» Dataset content
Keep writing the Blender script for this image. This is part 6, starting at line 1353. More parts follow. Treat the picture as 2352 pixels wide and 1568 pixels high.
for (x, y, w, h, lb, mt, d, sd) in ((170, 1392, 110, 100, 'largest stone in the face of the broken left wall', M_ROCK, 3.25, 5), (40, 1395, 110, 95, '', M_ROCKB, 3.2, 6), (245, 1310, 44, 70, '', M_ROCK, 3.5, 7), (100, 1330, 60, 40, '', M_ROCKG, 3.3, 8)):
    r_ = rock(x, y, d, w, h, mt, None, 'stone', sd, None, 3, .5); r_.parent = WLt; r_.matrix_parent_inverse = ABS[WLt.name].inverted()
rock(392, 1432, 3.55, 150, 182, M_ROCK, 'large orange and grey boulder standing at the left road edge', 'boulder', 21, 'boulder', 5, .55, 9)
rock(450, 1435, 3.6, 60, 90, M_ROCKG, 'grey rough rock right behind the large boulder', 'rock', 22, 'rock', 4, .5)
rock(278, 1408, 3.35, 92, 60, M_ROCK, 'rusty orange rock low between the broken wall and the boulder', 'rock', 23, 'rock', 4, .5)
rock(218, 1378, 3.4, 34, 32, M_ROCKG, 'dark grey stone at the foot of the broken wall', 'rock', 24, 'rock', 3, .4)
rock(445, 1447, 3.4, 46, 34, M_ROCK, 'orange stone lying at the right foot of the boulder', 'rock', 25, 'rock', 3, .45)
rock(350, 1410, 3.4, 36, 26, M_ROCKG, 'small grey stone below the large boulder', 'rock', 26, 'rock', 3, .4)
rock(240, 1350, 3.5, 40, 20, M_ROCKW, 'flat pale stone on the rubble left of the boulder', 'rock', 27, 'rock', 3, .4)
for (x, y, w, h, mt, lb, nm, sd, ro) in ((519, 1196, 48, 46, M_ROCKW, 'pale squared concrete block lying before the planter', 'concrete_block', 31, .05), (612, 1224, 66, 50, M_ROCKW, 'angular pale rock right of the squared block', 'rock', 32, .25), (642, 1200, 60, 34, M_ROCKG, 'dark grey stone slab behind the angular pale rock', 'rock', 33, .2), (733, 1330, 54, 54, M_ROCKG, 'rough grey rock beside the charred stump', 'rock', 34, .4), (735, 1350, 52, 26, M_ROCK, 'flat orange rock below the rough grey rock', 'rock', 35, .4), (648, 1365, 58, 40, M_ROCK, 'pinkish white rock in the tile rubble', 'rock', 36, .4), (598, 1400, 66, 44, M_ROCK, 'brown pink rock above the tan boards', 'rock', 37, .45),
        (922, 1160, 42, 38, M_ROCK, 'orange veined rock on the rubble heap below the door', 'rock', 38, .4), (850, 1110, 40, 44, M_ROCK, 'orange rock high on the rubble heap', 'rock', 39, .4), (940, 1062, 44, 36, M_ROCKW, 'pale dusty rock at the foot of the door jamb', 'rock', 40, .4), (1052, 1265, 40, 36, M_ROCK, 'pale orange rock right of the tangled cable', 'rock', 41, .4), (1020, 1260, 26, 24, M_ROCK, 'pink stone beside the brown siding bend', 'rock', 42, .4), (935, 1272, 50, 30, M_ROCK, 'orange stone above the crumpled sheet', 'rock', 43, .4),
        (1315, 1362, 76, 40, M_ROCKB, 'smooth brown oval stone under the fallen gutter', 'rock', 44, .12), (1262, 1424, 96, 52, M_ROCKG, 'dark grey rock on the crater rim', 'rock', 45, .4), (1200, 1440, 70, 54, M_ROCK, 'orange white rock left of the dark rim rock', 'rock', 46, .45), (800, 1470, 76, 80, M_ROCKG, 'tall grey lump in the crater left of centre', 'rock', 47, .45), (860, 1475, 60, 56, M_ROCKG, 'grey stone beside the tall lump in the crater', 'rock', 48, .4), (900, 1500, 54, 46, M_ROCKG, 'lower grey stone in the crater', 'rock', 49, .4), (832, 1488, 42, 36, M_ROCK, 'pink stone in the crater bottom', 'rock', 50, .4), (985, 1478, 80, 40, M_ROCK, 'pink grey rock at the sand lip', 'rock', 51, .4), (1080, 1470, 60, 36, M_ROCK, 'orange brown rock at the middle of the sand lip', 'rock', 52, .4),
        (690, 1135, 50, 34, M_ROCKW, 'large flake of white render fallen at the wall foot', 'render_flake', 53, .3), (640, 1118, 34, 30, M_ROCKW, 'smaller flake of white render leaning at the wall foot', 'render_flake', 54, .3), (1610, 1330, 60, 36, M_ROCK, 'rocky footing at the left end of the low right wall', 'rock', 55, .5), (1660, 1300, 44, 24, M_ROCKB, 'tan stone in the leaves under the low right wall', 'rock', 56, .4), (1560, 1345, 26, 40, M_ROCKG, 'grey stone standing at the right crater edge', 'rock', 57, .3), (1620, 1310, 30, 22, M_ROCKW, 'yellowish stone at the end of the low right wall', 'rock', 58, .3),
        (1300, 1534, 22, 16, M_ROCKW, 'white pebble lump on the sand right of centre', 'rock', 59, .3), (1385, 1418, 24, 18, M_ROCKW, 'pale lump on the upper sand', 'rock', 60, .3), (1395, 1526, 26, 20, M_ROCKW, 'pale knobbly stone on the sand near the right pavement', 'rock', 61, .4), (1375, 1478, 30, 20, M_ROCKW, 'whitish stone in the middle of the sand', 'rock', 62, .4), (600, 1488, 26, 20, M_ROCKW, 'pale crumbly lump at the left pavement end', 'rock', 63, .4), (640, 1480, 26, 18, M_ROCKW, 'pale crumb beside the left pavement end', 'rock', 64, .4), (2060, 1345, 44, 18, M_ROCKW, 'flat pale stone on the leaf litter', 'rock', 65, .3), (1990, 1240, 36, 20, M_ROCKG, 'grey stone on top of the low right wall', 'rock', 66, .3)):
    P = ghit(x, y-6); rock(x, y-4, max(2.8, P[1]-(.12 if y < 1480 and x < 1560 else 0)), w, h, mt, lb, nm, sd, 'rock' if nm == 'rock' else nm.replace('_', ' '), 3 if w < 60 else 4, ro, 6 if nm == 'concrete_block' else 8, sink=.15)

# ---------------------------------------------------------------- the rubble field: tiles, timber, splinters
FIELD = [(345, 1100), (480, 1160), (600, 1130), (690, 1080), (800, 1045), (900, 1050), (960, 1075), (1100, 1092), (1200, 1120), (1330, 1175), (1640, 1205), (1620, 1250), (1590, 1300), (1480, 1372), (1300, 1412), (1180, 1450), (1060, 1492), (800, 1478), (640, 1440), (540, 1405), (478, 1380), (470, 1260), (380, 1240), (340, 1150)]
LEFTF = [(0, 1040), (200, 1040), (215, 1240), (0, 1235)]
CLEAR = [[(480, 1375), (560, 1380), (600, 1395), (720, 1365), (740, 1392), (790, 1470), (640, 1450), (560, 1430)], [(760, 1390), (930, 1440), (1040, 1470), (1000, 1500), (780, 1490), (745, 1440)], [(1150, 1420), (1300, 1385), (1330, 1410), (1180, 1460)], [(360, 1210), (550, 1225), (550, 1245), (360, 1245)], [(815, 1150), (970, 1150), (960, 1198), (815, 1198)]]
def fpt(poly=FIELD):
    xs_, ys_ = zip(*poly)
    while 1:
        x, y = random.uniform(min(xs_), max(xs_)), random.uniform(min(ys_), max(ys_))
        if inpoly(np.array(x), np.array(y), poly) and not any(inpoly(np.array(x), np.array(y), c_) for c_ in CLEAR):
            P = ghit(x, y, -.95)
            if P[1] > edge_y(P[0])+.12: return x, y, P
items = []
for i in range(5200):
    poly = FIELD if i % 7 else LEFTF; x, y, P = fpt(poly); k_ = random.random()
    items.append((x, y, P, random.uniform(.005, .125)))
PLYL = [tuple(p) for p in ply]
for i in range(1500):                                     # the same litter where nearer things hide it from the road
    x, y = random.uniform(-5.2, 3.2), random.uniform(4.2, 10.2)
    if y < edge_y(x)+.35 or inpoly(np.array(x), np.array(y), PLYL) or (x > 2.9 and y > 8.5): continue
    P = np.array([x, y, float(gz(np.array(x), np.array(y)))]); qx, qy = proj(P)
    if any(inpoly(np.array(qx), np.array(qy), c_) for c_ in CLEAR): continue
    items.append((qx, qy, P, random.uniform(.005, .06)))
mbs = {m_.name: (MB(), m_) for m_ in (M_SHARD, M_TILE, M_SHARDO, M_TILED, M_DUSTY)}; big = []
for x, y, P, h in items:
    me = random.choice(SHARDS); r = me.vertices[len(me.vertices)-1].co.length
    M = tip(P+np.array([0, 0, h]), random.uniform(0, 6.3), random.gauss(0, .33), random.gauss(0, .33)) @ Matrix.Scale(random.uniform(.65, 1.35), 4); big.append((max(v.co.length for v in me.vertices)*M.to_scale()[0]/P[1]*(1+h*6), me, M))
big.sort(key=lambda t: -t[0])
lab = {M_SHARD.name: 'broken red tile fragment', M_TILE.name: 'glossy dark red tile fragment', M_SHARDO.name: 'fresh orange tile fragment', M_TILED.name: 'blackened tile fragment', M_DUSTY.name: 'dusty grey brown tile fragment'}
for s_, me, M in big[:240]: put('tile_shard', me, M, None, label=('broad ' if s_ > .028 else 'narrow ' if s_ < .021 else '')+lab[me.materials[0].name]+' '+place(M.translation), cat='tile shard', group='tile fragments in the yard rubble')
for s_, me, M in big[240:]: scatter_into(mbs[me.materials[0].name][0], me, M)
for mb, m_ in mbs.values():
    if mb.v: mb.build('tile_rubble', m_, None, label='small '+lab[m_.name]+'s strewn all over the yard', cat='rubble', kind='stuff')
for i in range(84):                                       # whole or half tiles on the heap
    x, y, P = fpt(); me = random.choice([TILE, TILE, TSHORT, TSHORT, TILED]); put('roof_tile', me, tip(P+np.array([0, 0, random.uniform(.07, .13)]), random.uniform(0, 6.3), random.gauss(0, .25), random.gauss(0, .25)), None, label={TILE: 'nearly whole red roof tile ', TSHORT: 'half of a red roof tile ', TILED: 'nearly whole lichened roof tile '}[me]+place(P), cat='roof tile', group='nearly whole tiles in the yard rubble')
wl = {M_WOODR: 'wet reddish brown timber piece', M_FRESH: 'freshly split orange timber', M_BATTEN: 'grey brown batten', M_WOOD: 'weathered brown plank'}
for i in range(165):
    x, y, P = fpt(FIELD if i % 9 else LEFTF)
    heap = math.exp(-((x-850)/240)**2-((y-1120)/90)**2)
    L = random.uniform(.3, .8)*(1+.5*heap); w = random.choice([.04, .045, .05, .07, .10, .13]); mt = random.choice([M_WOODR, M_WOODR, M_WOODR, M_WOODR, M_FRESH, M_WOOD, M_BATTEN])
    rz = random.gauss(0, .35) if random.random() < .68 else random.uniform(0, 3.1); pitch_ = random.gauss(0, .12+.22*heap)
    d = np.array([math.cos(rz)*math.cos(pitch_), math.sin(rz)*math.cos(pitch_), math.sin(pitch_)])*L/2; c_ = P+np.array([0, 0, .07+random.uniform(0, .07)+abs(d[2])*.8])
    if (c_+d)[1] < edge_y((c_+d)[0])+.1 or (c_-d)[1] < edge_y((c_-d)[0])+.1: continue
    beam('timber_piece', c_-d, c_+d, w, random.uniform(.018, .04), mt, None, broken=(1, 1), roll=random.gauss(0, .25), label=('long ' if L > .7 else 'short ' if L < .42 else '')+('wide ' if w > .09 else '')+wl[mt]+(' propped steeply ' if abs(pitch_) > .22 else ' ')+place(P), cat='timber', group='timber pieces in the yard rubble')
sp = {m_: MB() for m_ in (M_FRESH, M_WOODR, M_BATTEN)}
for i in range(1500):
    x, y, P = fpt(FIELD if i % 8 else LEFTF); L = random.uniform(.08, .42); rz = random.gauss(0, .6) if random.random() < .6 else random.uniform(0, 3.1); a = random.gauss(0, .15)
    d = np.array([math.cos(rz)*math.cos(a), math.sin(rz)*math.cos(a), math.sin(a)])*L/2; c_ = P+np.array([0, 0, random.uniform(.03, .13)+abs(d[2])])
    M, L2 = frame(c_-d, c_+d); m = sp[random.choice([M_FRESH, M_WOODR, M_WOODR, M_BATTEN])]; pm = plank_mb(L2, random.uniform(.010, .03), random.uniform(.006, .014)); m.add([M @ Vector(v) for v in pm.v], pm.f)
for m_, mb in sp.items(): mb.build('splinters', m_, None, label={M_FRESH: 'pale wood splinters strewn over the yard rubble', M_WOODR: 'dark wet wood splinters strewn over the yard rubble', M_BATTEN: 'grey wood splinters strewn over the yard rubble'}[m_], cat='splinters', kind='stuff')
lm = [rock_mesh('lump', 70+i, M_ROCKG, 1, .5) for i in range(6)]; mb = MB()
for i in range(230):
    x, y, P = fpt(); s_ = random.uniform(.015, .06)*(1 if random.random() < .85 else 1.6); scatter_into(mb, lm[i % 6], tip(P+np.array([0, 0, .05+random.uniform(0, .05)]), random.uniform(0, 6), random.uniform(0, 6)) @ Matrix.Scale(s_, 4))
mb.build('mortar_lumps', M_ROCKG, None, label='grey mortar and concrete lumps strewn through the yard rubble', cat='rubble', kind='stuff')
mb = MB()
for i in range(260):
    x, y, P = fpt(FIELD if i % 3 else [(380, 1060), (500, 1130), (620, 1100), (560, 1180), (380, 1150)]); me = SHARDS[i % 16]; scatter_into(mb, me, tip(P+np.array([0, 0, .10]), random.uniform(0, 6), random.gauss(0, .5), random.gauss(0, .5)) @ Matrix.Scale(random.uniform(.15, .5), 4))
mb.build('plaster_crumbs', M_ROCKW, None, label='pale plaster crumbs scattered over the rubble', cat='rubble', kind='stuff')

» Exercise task
Out of the material above, select every line that holds the string "wide".

» Exercise output
Keep writing the Blender script for this image. This is part 6, starting at line 1353. More parts follow. Treat the picture as 2352 pixels wide and 1568 pixels high.
    beam('timber_piece', c_-d, c_+d, w, random.uniform(.018, .04), mt, None, broken=(1, 1), roll=random.gauss(0, .25), label=('long ' if L > .7 else 'short ' if L < .42 else '')+('wide ' if w > .09 else '')+wl[mt]+(' propped steeply ' if abs(pitch_) > .22 else ' ')+place(P), cat='timber', group='timber pieces in the yard rubble')